### Task goal
All lines below must be repeated exactly, with the pictures omitted.

### Material provided

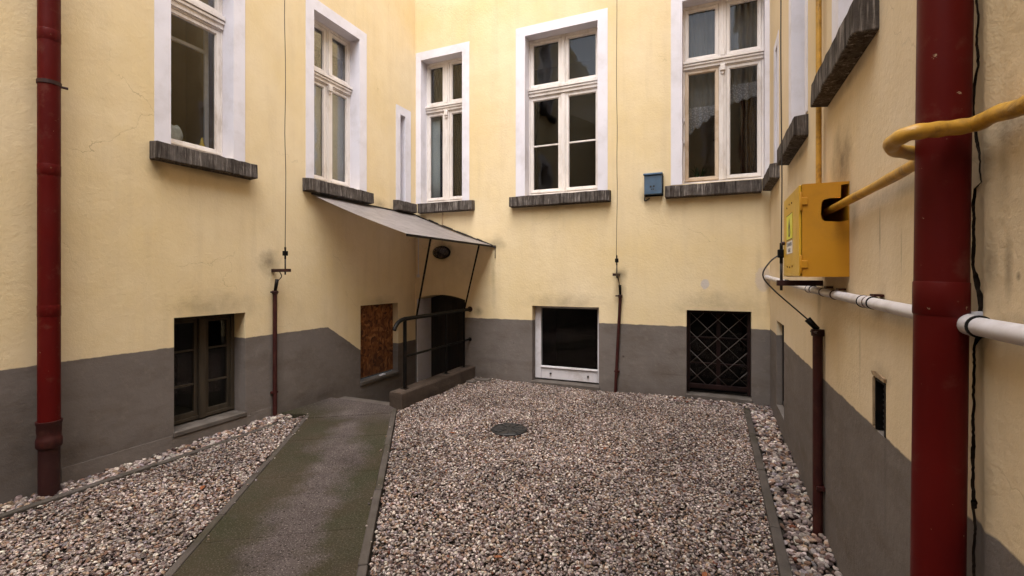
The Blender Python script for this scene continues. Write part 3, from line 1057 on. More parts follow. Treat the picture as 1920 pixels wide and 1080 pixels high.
# old wooden window behind the grille
mb = MB(TB)
e = -0.185
for q in ((-0.348, -0.310), (0.02, 0.072), (0.394, 0.432)):
    mb.box(q[0], q[1], e - 0.05, e, 0.05, 1.14)
for z in (0.404, 0.757):
    mb.box(-0.310, 0.02, e - 0.04, e - 0.008, z - 0.010, z + 0.010)
    mb.box(0.072, 0.394, e - 0.04, e - 0.008, z - 0.010, z + 0.010)
mb.box(-0.310, 0.394, e - 0.05, e - 0.001, 0.05, 0.10)
gw = mb.build('cellar_window', M['grille_red'], wb, bev=0.003)
mb = MB(TB)
for q in ((-0.310, 0.02), (0.072, 0.394)):
    mb.box(q[0], q[1], e - 0.030, e - 0.026, 0.10, 1.10)
mb.build('pane', M['glass'], gw)
mb = MB(TB)
mb.box(-0.36, 0.445, -0.299, 0.025, -0.05, 0.008)
mb.build('window_sill', M['concrete'], wb, bev=0.008)

# cellar door, its white jamb, the dark passage behind
mb = MB(TB)
mb.box(-4.7215, -4.712, -0.439, -0.002, -1.25, 1.208)
o = mb.build('door_jamb', M['white'], wb)
mb = MB(TB)
mb.box(-4.711, -3.773, -0.47, -0.43, -1.249, 1.289)
dr = mb.build('door', M['dark_wood'], wb, bev=0.003)
dr['label'] = 'black cellar door below the canopy'
for k in range(7):
    mb = MB(TB)
    u = -4.66 + k * 0.125
    mb.box(u, u + 0.118, -0.4295, -0.418, -1.2, 1.18)
    mb.build('door_board', M['dark_wood'], dr, bev=0.003)
mb = MB(TB)
mb.tube([(-3.86, -0.417, -0.15), (-3.86, -0.37, -0.15), (-3.95, -0.37, -0.15)], 0.009, 8)
mb.build('door_handle', M['iron'], dr)

# ------------------------------------------------------------------ right house: two walls that meet at a crack
CR = [(2.38, 1.663, .011), (2.346, 1.654, .011), (2.284, 1.646, .011), (2.218, 1.657, .014), (2.163, 1.646, .016), (2.147, 1.66, .028), (2.115, 1.672, .018),
      (2.087, 1.674, .022), (2.051, 1.677, .014), (1.988, 1.66, .017), (1.949, 1.652, .022), (1.905, 1.635, .019), (1.849, 1.63, .019), (1.838, 1.666, .02),
      (1.801, 1.672, .026), (1.714, 1.674, .028), (1.632, 1.677, .025), (1.597, 1.669, .034), (1.561, 1.652, .054), (1.519, 1.641, .066), (1.47, 1.648, .066),
      (1.443, 1.655, .045), (1.422, 1.663, .03), (1.401, 1.669, .015), (1.35, 1.669, .012), (1.305, 1.672, .015), (1.246, 1.674, .02), (1.129, 1.677, .02),
      (1.032, 1.68, .02), (1.005, 1.674, .028), (0.973, 1.68, .034), (0.955, 1.672, .015), (0.916, 1.663, .011), (0.852, 1.674, .011), (0.782, 1.669, .012)]
CR = CR[::-1]
rc = random.Random(5)
prof = []
z = ZMIN
while z < 0.76:
    prof.append((z, 1.668 + rc.uniform(-.007, .007), 0.004))
    z += 0.07
fine = []
for (z0, y0, w0), (z1, y1, w1) in zip(CR, CR[1:]):
    n = max(1, int((z1 - z0) / 0.007))
    for k in range(n):
        f = k / n
        zz = z0 + (z1 - z0) * f
        ww = w0 + (w1 - w0) * f
        ww *= (0.30 if ww < 0.03 else 0.75) * (0.35 + 1.3 * abs(mnoise.noise(Vector((zz * 14, 0.3, 0)))) * 1.6)
        yy = y0 + (y1 - y0) * f + 0.006 * mnoise.noise(Vector((zz * 22, 7.0, 0))) + rc.uniform(-.0022, .0022)
        fine.append((zz, yy, max(0.0012, ww)))
prof += fine + [(CR[-1][0], CR[-1][1], 0.003)]
z = 2.42
while z < ZMAX:
    prof.append((z, 1.655 + rc.uniform(-.008, .008), 0.004))
    z += 0.06
prof.append((ZMAX, 1.655, 0.004))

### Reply
The Blender Python script for this scene continues. Write part 3, from line 1057 on. More parts follow. Treat the picture as 1920 pixels wide and 1080 pixels high.
# old wooden window behind the grille
mb = MB(TB)
e = -0.185
for q in ((-0.348, -0.310), (0.02, 0.072), (0.394, 0.432)):
    mb.box(q[0], q[1], e - 0.05, e, 0.05, 1.14)
for z in (0.404, 0.757):
    mb.box(-0.310, 0.02, e - 0.04, e - 0.008, z - 0.010, z + 0.010)
    mb.box(0.072, 0.394, e - 0.04, e - 0.008, z - 0.010, z + 0.010)
mb.box(-0.310, 0.394, e - 0.05, e - 0.001, 0.05, 0.10)
gw = mb.build('cellar_window', M['grille_red'], wb, bev=0.003)
mb = MB(TB)
for q in ((-0.310, 0.02), (0.072, 0.394)):
    mb.box(q[0], q[1], e - 0.030, e - 0.026, 0.10, 1.10)
mb.build('pane', M['glass'], gw)
mb = MB(TB)
mb.box(-0.36, 0.445, -0.299, 0.025, -0.05, 0.008)
mb.build('window_sill', M['concrete'], wb, bev=0.008)

# cellar door, its white jamb, the dark passage behind
mb = MB(TB)
mb.box(-4.7215, -4.712, -0.439, -0.002, -1.25, 1.208)
o = mb.build('door_jamb', M['white'], wb)
mb = MB(TB)
mb.box(-4.711, -3.773, -0.47, -0.43, -1.249, 1.289)
dr = mb.build('door', M['dark_wood'], wb, bev=0.003)
dr['label'] = 'black cellar door below the canopy'
for k in range(7):
    mb = MB(TB)
    u = -4.66 + k * 0.125
    mb.box(u, u + 0.118, -0.4295, -0.418, -1.2, 1.18)
    mb.build('door_board', M['dark_wood'], dr, bev=0.003)
mb = MB(TB)
mb.tube([(-3.86, -0.417, -0.15), (-3.86, -0.37, -0.15), (-3.95, -0.37, -0.15)], 0.009, 8)
mb.build('door_handle', M['iron'], dr)

# ------------------------------------------------------------------ right house: two walls that meet at a crack
CR = [(2.38, 1.663, .011), (2.346, 1.654, .011), (2.284, 1.646, .011), (2.218, 1.657, .014), (2.163, 1.646, .016), (2.147, 1.66, .028), (2.115, 1.672, .018),
      (2.087, 1.674, .022), (2.051, 1.677, .014), (1.988, 1.66, .017), (1.949, 1.652, .022), (1.905, 1.635, .019), (1.849, 1.63, .019), (1.838, 1.666, .02),
      (1.801, 1.672, .026), (1.714, 1.674, .028), (1.632, 1.677, .025), (1.597, 1.669, .034), (1.561, 1.652, .054), (1.519, 1.641, .066), (1.47, 1.648, .066),
      (1.443, 1.655, .045), (1.422, 1.663, .03), (1.401, 1.669, .015), (1.35, 1.669, .012), (1.305, 1.672, .015), (1.246, 1.674, .02), (1.129, 1.677, .02),
      (1.032, 1.68, .02), (1.005, 1.674, .028), (0.973, 1.68, .034), (0.955, 1.672, .015), (0.916, 1.663, .011), (0.852, 1.674, .011), (0.782, 1.669, .012)]
CR = CR[::-1]
rc = random.Random(5)
prof = []
z = ZMIN
while z < 0.76:
    prof.append((z, 1.668 + rc.uniform(-.007, .007), 0.004))
    z += 0.07
fine = []
for (z0, y0, w0), (z1, y1, w1) in zip(CR, CR[1:]):
    n = max(1, int((z1 - z0) / 0.007))
    for k in range(n):
        f = k / n
        zz = z0 + (z1 - z0) * f
        ww = w0 + (w1 - w0) * f
        ww *= (0.30 if ww < 0.03 else 0.75) * (0.35 + 1.3 * abs(mnoise.noise(Vector((zz * 14, 0.3, 0)))) * 1.6)
        yy = y0 + (y1 - y0) * f + 0.006 * mnoise.noise(Vector((zz * 22, 7.0, 0))) + rc.uniform(-.0022, .0022)
        fine.append((zz, yy, max(0.0012, ww)))
prof += fine + [(CR[-1][0], CR[-1][1], 0.003)]
z = 2.42
while z < ZMAX:
    prof.append((z, 1.655 + rc.uniform(-.008, .008), 0.004))
    z += 0.06
prof.append((ZMAX, 1.655, 0.004))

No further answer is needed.